* [WHAT THE EXERCISE ASKS]: Begin with the first line below and retype each line exactly through the line containing "R = math.radians". Any pictures are to be left out.

** Begin **

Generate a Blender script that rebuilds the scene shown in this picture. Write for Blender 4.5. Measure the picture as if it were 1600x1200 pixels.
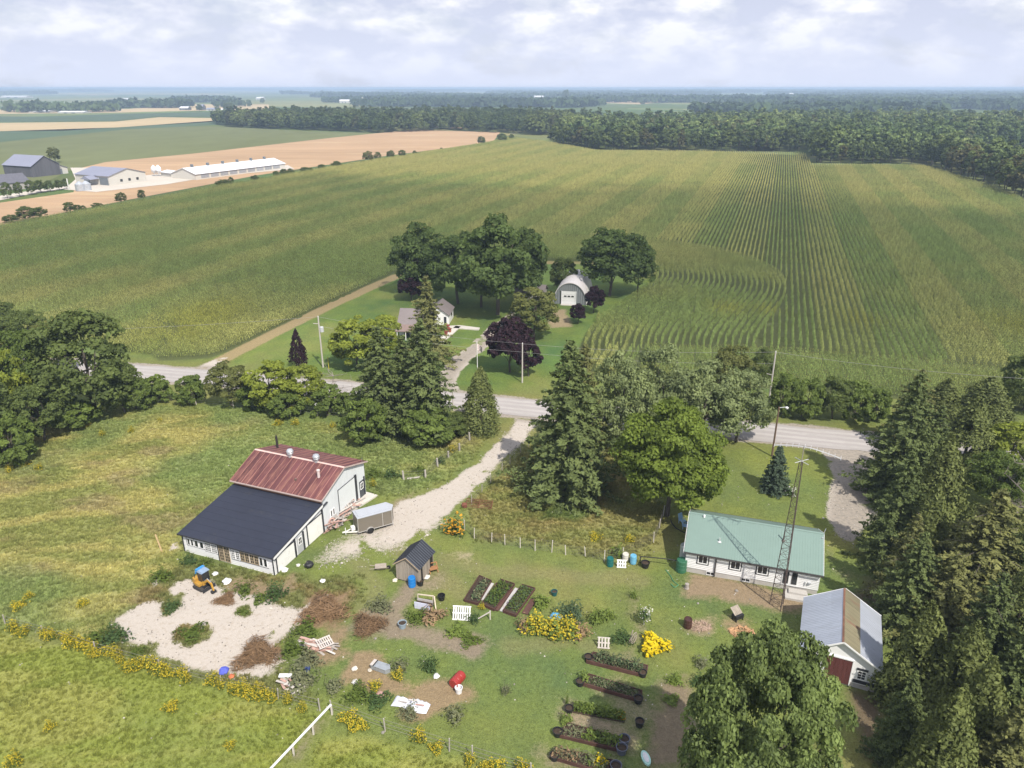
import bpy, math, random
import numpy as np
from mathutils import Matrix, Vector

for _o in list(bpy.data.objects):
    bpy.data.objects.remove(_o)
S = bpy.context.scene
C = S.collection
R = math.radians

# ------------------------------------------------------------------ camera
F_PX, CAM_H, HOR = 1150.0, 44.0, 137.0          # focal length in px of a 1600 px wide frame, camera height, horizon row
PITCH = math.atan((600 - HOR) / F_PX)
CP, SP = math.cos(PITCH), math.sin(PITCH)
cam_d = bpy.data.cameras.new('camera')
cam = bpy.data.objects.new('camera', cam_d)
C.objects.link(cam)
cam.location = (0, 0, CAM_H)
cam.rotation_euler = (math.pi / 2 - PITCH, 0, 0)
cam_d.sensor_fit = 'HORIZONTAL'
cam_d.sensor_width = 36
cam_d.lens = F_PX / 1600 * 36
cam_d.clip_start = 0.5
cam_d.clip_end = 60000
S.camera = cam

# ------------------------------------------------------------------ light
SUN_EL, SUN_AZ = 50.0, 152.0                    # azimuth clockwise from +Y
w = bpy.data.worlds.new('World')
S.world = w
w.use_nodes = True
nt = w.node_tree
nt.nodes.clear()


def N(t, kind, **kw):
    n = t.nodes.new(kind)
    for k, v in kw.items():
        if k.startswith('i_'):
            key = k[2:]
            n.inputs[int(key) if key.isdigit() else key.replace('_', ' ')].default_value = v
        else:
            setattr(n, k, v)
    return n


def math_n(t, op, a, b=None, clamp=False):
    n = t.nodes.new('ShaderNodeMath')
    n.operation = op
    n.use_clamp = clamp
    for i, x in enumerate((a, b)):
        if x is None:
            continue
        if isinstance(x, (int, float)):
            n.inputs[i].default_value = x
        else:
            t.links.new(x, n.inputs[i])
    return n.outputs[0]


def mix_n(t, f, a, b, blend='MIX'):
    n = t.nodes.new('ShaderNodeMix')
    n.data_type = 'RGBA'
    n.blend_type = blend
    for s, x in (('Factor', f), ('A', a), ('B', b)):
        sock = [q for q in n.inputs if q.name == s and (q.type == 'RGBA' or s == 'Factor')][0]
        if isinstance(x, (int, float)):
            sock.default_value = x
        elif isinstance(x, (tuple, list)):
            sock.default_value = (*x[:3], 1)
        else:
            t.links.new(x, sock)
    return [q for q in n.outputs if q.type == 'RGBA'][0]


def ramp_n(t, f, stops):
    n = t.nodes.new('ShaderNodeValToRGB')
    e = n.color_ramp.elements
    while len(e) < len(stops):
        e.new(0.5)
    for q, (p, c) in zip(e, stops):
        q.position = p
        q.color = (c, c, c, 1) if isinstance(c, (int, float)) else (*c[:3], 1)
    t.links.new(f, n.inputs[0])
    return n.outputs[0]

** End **

* [WRITTEN RESPONSE]:
Generate a Blender script that rebuilds the scene shown in this picture. Write for Blender 4.5. Measure the picture as if it were 1600x1200 pixels.
import bpy, math, random
import numpy as np
from mathutils import Matrix, Vector

for _o in list(bpy.data.objects):
    bpy.data.objects.remove(_o)
S = bpy.context.scene
C = S.collection
R = math.radians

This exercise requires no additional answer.